::: Given material

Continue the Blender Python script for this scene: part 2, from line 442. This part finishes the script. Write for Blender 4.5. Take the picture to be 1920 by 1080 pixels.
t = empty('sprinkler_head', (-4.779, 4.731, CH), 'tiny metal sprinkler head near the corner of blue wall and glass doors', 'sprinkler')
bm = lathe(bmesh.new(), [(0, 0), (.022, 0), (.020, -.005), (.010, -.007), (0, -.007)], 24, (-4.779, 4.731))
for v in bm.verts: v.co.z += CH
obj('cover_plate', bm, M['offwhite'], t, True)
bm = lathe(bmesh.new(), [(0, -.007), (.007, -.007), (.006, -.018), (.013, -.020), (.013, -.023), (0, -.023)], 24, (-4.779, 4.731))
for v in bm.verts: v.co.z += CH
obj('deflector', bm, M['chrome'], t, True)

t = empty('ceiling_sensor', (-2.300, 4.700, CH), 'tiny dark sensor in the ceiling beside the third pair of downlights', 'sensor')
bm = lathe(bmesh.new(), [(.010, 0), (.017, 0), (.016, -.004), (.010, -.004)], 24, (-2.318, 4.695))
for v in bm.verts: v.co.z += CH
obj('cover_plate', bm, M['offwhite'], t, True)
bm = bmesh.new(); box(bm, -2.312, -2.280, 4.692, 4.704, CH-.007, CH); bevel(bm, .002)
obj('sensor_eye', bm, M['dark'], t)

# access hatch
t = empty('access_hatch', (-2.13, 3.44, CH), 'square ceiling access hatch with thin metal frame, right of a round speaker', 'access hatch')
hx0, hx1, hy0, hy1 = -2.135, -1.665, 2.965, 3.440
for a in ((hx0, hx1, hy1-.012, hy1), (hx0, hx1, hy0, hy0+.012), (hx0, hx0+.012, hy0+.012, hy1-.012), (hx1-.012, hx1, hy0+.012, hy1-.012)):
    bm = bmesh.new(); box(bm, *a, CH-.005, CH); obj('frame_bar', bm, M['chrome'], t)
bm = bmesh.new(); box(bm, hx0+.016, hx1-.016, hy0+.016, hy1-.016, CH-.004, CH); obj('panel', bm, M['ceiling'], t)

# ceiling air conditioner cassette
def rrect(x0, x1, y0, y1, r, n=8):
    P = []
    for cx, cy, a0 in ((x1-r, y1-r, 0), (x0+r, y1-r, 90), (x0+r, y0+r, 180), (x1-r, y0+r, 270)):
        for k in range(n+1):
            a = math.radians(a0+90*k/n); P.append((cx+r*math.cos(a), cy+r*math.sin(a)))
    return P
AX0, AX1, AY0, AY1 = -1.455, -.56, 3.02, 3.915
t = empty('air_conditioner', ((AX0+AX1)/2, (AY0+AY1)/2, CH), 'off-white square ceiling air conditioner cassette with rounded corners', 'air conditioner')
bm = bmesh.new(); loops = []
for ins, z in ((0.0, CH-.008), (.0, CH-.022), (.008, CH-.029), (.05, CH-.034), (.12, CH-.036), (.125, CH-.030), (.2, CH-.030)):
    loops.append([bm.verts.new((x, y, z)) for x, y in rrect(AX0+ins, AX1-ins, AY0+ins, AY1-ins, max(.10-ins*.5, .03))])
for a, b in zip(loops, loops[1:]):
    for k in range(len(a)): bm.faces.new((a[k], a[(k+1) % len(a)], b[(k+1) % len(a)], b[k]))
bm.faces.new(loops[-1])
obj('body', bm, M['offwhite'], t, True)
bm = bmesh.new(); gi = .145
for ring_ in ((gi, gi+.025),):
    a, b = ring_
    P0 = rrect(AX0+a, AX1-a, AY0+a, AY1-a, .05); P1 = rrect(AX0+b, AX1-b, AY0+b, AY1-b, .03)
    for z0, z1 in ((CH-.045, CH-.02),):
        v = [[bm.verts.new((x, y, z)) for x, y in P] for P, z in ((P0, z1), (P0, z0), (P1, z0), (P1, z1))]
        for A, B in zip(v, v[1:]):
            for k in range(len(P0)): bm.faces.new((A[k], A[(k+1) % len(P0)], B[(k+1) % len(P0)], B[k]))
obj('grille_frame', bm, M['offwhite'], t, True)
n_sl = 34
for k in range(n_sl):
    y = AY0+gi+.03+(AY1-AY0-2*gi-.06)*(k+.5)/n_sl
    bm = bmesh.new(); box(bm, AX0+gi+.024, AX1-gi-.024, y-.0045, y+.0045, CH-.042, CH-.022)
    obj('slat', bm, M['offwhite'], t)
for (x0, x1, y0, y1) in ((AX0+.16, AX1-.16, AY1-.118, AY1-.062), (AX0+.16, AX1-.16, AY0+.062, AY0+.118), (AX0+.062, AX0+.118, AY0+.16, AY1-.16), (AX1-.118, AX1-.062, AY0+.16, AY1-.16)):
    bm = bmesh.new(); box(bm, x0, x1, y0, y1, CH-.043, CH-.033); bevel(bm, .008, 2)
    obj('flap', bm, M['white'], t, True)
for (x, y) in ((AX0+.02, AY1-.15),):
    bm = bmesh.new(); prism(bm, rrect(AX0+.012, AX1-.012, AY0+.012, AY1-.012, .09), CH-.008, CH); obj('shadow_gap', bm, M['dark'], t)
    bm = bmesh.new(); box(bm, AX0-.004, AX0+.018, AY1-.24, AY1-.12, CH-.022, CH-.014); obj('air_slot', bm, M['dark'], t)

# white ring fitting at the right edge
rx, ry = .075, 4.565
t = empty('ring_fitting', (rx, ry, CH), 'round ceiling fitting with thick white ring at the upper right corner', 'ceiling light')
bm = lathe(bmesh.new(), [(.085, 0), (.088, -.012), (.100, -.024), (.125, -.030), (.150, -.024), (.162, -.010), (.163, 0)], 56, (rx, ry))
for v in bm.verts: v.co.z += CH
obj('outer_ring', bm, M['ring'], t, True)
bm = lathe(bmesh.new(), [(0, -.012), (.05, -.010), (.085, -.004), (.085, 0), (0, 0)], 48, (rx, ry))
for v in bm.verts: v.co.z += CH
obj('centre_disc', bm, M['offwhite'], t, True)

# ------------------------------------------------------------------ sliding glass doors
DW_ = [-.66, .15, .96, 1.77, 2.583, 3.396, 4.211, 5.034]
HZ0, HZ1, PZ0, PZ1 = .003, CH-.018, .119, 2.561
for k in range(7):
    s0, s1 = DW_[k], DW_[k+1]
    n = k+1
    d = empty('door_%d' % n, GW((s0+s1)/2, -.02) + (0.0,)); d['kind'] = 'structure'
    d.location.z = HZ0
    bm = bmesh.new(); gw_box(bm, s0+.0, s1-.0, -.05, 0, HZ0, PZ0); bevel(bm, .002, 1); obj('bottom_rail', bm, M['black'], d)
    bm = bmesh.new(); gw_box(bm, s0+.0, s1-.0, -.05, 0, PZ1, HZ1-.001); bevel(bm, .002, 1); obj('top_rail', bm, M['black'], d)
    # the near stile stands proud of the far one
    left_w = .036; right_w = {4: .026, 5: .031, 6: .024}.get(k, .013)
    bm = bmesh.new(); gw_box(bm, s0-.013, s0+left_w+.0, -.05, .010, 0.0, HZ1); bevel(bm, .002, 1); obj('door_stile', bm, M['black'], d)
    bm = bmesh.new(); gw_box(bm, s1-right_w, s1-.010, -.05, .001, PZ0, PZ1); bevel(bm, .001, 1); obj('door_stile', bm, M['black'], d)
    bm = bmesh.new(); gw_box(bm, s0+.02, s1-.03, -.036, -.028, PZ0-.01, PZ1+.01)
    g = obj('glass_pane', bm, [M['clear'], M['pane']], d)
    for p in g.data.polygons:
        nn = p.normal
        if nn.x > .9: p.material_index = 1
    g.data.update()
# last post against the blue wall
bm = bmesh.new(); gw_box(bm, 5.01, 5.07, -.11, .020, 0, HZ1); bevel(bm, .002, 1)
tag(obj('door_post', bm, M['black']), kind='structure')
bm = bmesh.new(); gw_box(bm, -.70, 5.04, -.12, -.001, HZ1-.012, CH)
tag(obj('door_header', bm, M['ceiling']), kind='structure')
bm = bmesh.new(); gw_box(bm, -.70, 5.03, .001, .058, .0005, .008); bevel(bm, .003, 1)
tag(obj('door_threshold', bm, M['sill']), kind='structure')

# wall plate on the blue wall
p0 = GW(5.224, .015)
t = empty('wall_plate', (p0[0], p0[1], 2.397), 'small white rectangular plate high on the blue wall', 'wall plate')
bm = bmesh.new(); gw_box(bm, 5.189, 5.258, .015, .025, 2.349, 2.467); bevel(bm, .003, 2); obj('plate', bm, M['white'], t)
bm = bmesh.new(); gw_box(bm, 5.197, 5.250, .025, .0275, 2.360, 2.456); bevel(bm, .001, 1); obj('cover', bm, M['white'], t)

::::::

= What you should do =
Starting at the first line of the material above, reproduce each line exactly up to and including the line with "bm, M['ceiling'], t)".

= Final answer =
Continue the Blender Python script for this scene: part 2, from line 442. This part finishes the script. Write for Blender 4.5. Take the picture to be 1920 by 1080 pixels.
t = empty('sprinkler_head', (-4.779, 4.731, CH), 'tiny metal sprinkler head near the corner of blue wall and glass doors', 'sprinkler')
bm = lathe(bmesh.new(), [(0, 0), (.022, 0), (.020, -.005), (.010, -.007), (0, -.007)], 24, (-4.779, 4.731))
for v in bm.verts: v.co.z += CH
obj('cover_plate', bm, M['offwhite'], t, True)
bm = lathe(bmesh.new(), [(0, -.007), (.007, -.007), (.006, -.018), (.013, -.020), (.013, -.023), (0, -.023)], 24, (-4.779, 4.731))
for v in bm.verts: v.co.z += CH
obj('deflector', bm, M['chrome'], t, True)

t = empty('ceiling_sensor', (-2.300, 4.700, CH), 'tiny dark sensor in the ceiling beside the third pair of downlights', 'sensor')
bm = lathe(bmesh.new(), [(.010, 0), (.017, 0), (.016, -.004), (.010, -.004)], 24, (-2.318, 4.695))
for v in bm.verts: v.co.z += CH
obj('cover_plate', bm, M['offwhite'], t, True)
bm = bmesh.new(); box(bm, -2.312, -2.280, 4.692, 4.704, CH-.007, CH); bevel(bm, .002)
obj('sensor_eye', bm, M['dark'], t)

# access hatch
t = empty('access_hatch', (-2.13, 3.44, CH), 'square ceiling access hatch with thin metal frame, right of a round speaker', 'access hatch')
hx0, hx1, hy0, hy1 = -2.135, -1.665, 2.965, 3.440
for a in ((hx0, hx1, hy1-.012, hy1), (hx0, hx1, hy0, hy0+.012), (hx0, hx0+.012, hy0+.012, hy1-.012), (hx1-.012, hx1, hy0+.012, hy1-.012)):
    bm = bmesh.new(); box(bm, *a, CH-.005, CH); obj('frame_bar', bm, M['chrome'], t)
bm = bmesh.new(); box(bm, hx0+.016, hx1-.016, hy0+.016, hy1-.016, CH-.004, CH); obj('panel', bm, M['ceiling'], t)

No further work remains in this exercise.